Review Buku Max Havelaar


Buku Max Havelaar menjelaskan potret dari kehidupan masyarakat pribumi zaman Hindia Belanda yang feodal. Masyarakat pribumi merasakan kemiskinan akibat eksploitasi tenaga kerja oleh Kolonial Belanda yang dibantu oleh pejabat pribumi itu sendiri. Jabatan untuk orang pribumi menjadi prestise karena mendapatkan keistimewaan dan kekayaan. Ia menjadi kepanjangan tangan dari Kolonial Belanda, membantu memuluskan kepentingan Belanda. Akibat dari semua itu yang dirugikan tetap saja masyarakat pribumi biasa.
Potret kehidupan Masyarakat Hindia Belanda dalam keadilan pun digambarkan dalam buku Max Havelaar ini. Dimana tidak ada persamaan dihadapan pengadilan antara pribumi dengan Eropa dan Asing Timur Tengah. Masyarakat pribumi Hindia Belanda tetap saja menjadi korban dari semua hegemoni yang ada pada waktu itu. Orang Eropa atau Belanda itu sendiri mendapatkan keistimewaan di depan hukum.
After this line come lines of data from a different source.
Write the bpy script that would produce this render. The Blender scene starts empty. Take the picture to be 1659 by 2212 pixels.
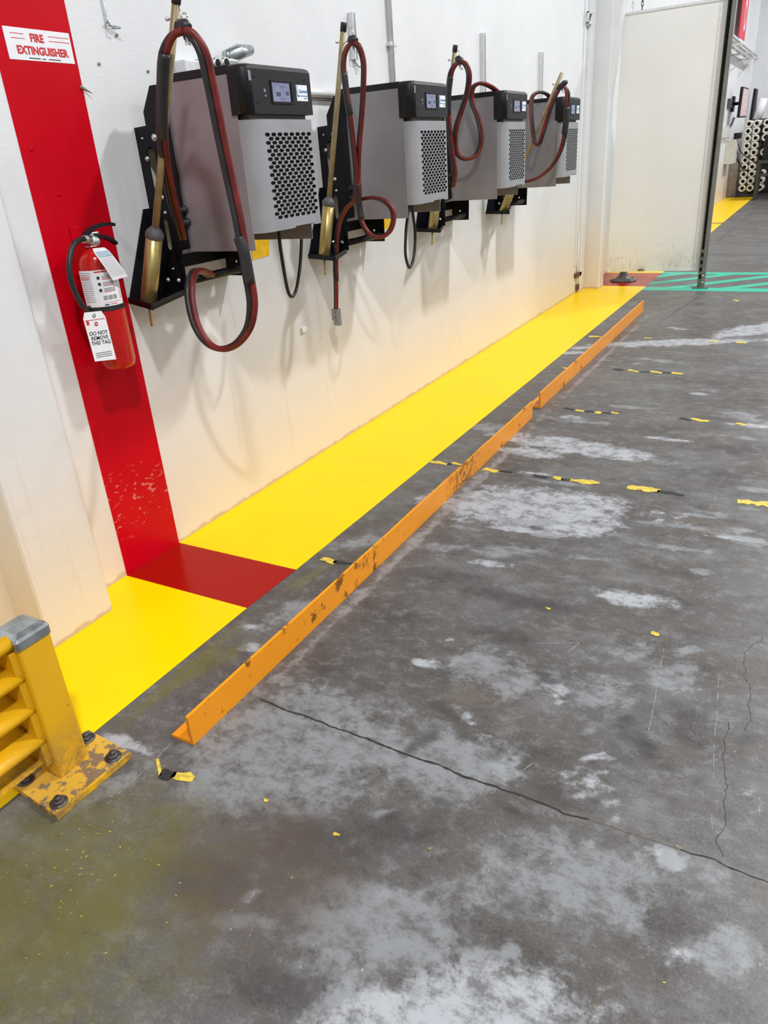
import bpy, bmesh, math, random
from mathutils import Vector, Matrix, noise
from mathutils.geometry import tessellate_polygon
random.seed(7)
PI = math.pi
COL = bpy.context.scene.collection
# ------------------------------------------------------------------ camera model
R_ = ((0.8745141481, 0.4801681835, -0.0682899721),
      (-0.1529926798, 0.4067311265, 0.9006458964),
      (-0.4602371613, 0.7771797130, -0.4291543418))
F = 1597.513
CAM = Vector((0, 0, 1.5))
AX = {'x': 0, 'y': 1, 'z': 2}
def at(x, y, axis, val):
    """point of a real plane (axis = val) that is seen at photo position x, y"""
    a = ((x - 829.5) / F, -(y - 1106.0) / F, 1.0)
    d = Vector([sum(R_[k][i] * a[k] for k in range(3)) for i in range(3)])
    i = AX[axis]
    return CAM + d * ((val - CAM[i]) / d[i])
XW = -2.332          # charging wall
# ------------------------------------------------------------------ node helpers
class NT:
    def __init__(s, name):
        s.m = bpy.data.materials.new(name); s.m.use_nodes = True
        s.t = s.m.node_tree; s.n = s.t.nodes; s.l = s.t.links
        s.b = s.n['Principled BSDF']
        s.geo = None
    def node(s, typ, ins=None, **kw):
        nd = s.n.new(typ)
        for k, v in kw.items(): setattr(nd, k, v)
        for k, v in (ins or {}).items():
            sock = nd.inputs[k]
            if isinstance(v, bpy.types.NodeSocket): s.l.new(v, sock)
            else: sock.default_value = v
        return nd
    def pos(s):
        if s.geo is None: s.geo = s.n.new('ShaderNodeNewGeometry').outputs['Position']
        return s.geo
    def obj(s):
        return s.n.new('ShaderNodeTexCoord').outputs['Object']
    def noise(s, vec, scale, detail=4, rough=.55, dist=0):
        return s.node('ShaderNodeTexNoise', {'Vector': vec, 'Scale': scale, 'Detail': detail, 'Roughness': rough, 'Distortion': dist}).outputs[0]
    def map(s, vec, loc=(0,0,0), rot=(0,0,0), scale=(1,1,1), typ='POINT'):
        return s.node('ShaderNodeMapping', {'Vector': vec, 'Location': loc, 'Rotation': rot, 'Scale': scale}, vector_type=typ).outputs[0]
    def mth(s, op, a, b=0.0, c=0.0):
        nd = s.n.new('ShaderNodeMath'); nd.operation = op
        for i, v in enumerate((a, b, c)):
            if isinstance(v, bpy.types.NodeSocket): s.l.new(v, nd.inputs[i])
            else: nd.inputs[i].default_value = v
        return nd.outputs[0]
    def rng(s, v, a, b, c=0.0, d=1.0, smooth=True):
        nd = s.node('ShaderNodeMapRange', {'Value': v, 'From Min': a, 'From Max': b, 'To Min': c, 'To Max': d})
        nd.interpolation_type = 'SMOOTHSTEP' if smooth else 'LINEAR'
        return nd.outputs[0]
    def mix(s, fac, a, b):
        nd = s.n.new('ShaderNodeMix'); nd.data_type = 'RGBA'
        for i, v in ((0, fac), (6, a), (7, b)):
            if isinstance(v, bpy.types.NodeSocket): s.l.new(v, nd.inputs[i])
            else: nd.inputs[i].default_value = v if i == 0 else (*v[:3], 1)
        return nd.outputs[2]
    def set(s, color=None, rough=None, metal=None, spec=None, bump=None, bd=.1, bdist=.002):
        for k, v in (('Base Color', color), ('Roughness', rough), ('Metallic', metal), ('Specular IOR Level', spec)):
            if v is None: continue
            if isinstance(v, bpy.types.NodeSocket): s.l.new(v, s.b.inputs[k])
            else: s.b.inputs[k].default_value = (*v[:3], 1) if k == 'Base Color' else v
        if bump is not None:
            bn = s.node('ShaderNodeBump', {'Height': bump, 'Strength': bd, 'Distance': bdist})
            s.l.new(bn.outputs[0], s.b.inputs['Normal'])
        return s.m
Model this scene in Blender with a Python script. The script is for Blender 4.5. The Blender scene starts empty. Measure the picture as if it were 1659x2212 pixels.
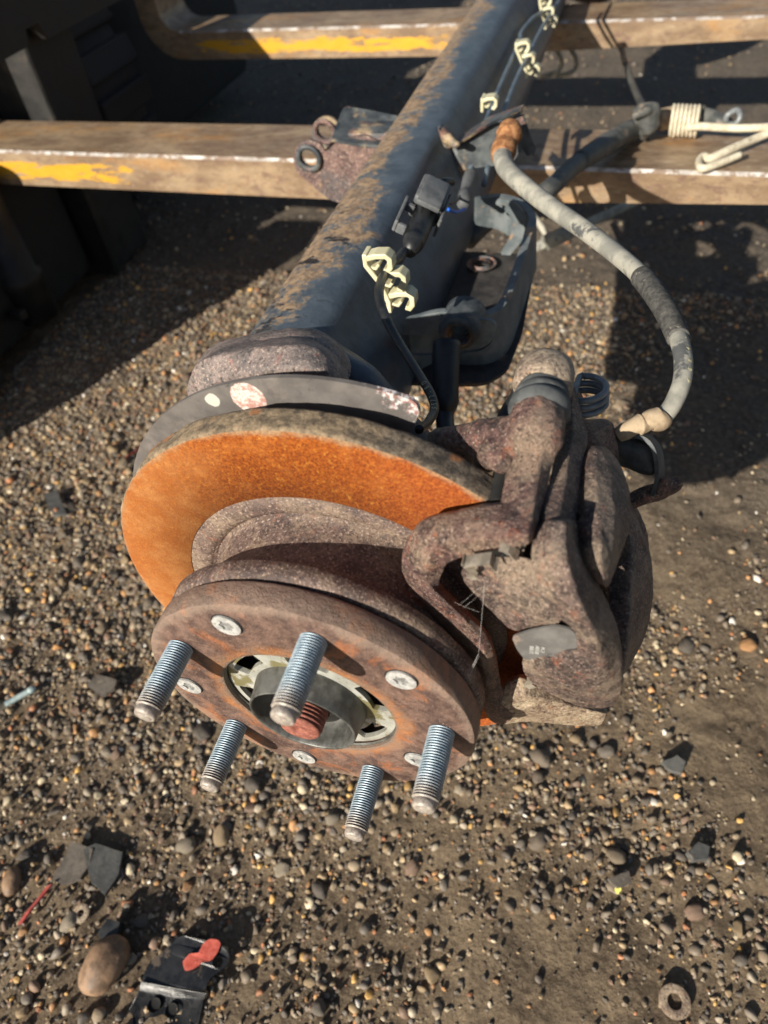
import bpy, bmesh, math, random
import numpy as np
from mathutils import Vector, Matrix, noise, geometry
PI = math.pi
random.seed(7); rng = np.random.default_rng(7)
S = bpy.context.scene; COL = S.collection

# ------------------------------------------------------------------ camera
FPX, CX, CY = 1533.9, 829.5, 1106.0
CAMP = Vector((0.1315, -0.1635, 0.3743))
CAMR = Matrix(((0.95704, -0.13825, 0.25486), (0.27250, 0.73085, -0.62581), (-0.09975, 0.66836, 0.73710)))
q_ = CAMR.to_quaternion(); q_.normalize(); CAMR = q_.to_matrix()
cam = bpy.data.cameras.new('camera'); camo = bpy.data.objects.new('camera', cam); COL.objects.link(camo)
camo.matrix_world = Matrix.Translation(CAMP) @ CAMR.to_4x4()
cam.sensor_fit = 'HORIZONTAL'; cam.sensor_width = 36; cam.lens = FPX / 1659 * 36
cam.clip_start = .01; cam.clip_end = 300
cam.dof.use_dof = True; cam.dof.focus_distance = .47; cam.dof.aperture_fstop = 9.5
S.camera = camo
S.render.resolution_x = 768; S.render.resolution_y = 1024
# ------------------------------------------------------------------ light
SUN = Vector((.353, .828, -.435)).normalized()
w = bpy.data.worlds.new("World"); S.world = w; w.use_nodes = True
nt = w.node_tree; sky = nt.nodes.new('ShaderNodeTexSky'); sky.sky_type = 'NISHITA'; sky.sun_disc = False
sky.sun_elevation = math.asin(-SUN.z); sky.sun_rotation = math.atan2(-SUN.x, -SUN.y)
nt.links.new(sky.outputs[0], nt.nodes['Background'].inputs[0]); nt.nodes['Background'].inputs[1].default_value = .050
sl = bpy.data.lights.new('sun', 'SUN'); sl.energy = 5.0; sl.angle = math.radians(.5); sl.color = (1, .925, .80)
so = bpy.data.objects.new('sun', sl); COL.objects.link(so); so.rotation_euler = SUN.to_track_quat('-Z', 'Y').to_euler(); so.location = (-2, -4, 3)
S.view_settings.view_transform = 'Standard'; S.view_settings.look = 'None'; S.view_settings.gamma = 1
S.view_settings.use_curve_mapping = False; S.view_settings.exposure = .56

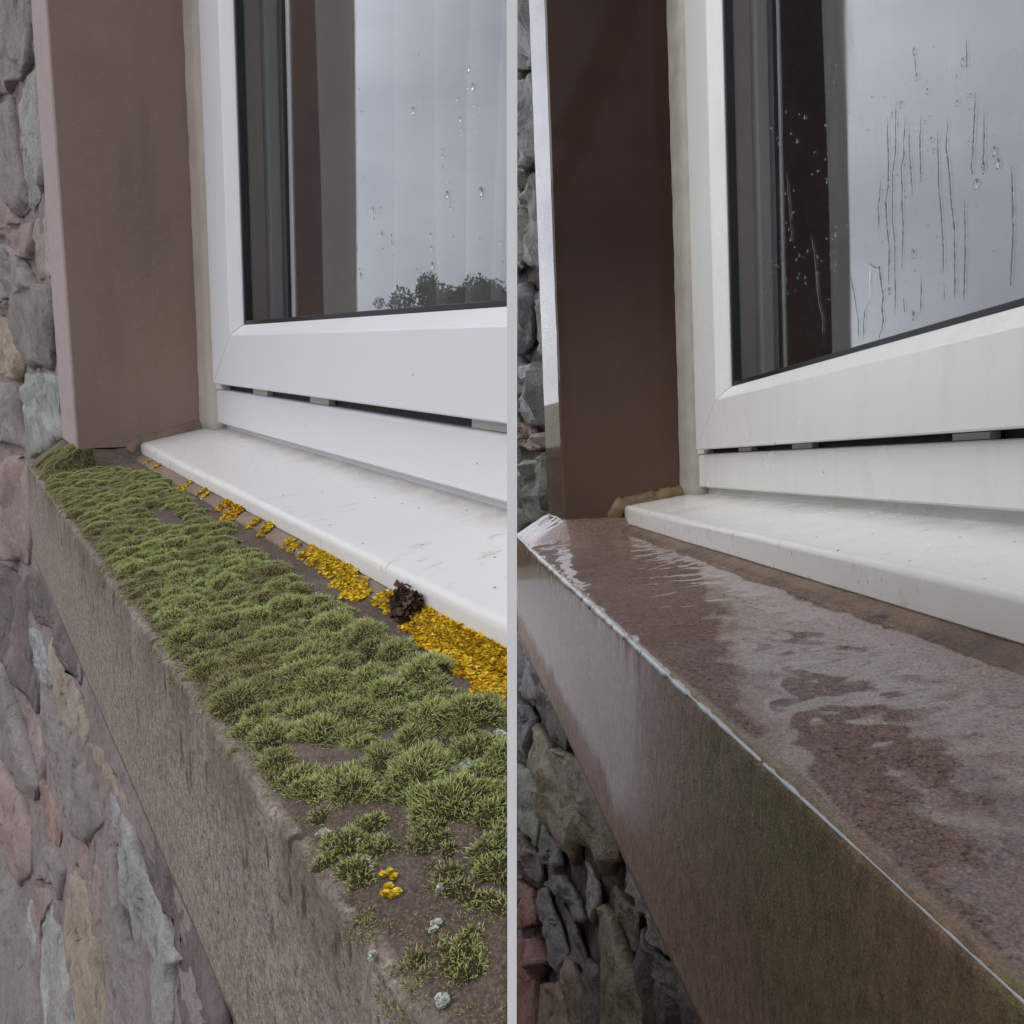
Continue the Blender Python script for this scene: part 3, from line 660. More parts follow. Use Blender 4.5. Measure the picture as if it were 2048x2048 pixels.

Dalam semua potret kehidupan yang digambarkan dalam buku ini, terdapat tokoh yang menggugat semua pejabat di Hindia Belanda untuk melihat potret kehidupan secara berbeda. Kemiskinan masyarakat merupakan sebuah masalah yang harus diselesaikan, bukan malah menganggapnya sebagai suatu hal yang biasa.
Para pejabat tidak menjalankan peran dan fungsinya untuk menaikkan derajat rakyat. Mereka terbelenggu dengan kepentingan mereka sendiri, akhirnya mereka menghegemoni dan mengeksploitasi masyarakat. Mereka menganggap bahwa menjadi pejabat adalah untuk memperkaya diri, padahal tokoh yang bernama Max Havelaar ini kehidupannya sangat sederhana karena sangat mementingkan hidupn orang lain.
Keluarganya pun seringkali hidup susah karena Max Havelaar mudah sekali membantu orang lain. Madam Havelaar (istrinya) mengerti terhadap pemikiran dan tindakannya, walaupun kadangkali mengeluh kepada Max. Berbeda dengan gambaran pejabat di Hindia Belanda yang malah memiskinkan masyarakat. Dengan cerita tersebut, Pramoedya Ananta Toer mengatakan bahwa buku Max Havelaar merupakan kisah yang membunuh kolonialisme.



“Hanya ada beberapa keadaan di dunia materi ini yang tidak memberi kesempatan kepada seorang pemikir untuk melakukan pengamatan secara cerdas, sehingga aku seringkali bertanya kepada diriku sendiri apakah banyaknya kesalahan yang sudah kita anggap lumrah, banyaknya “ketidakadilan” yang kita pikir benar, berasal dari fakta bahwa kita telah kelamaan duduk dengan teman yang sama di dalam kereta pelancong yang sama”. Max Havelaar halaman 107-108.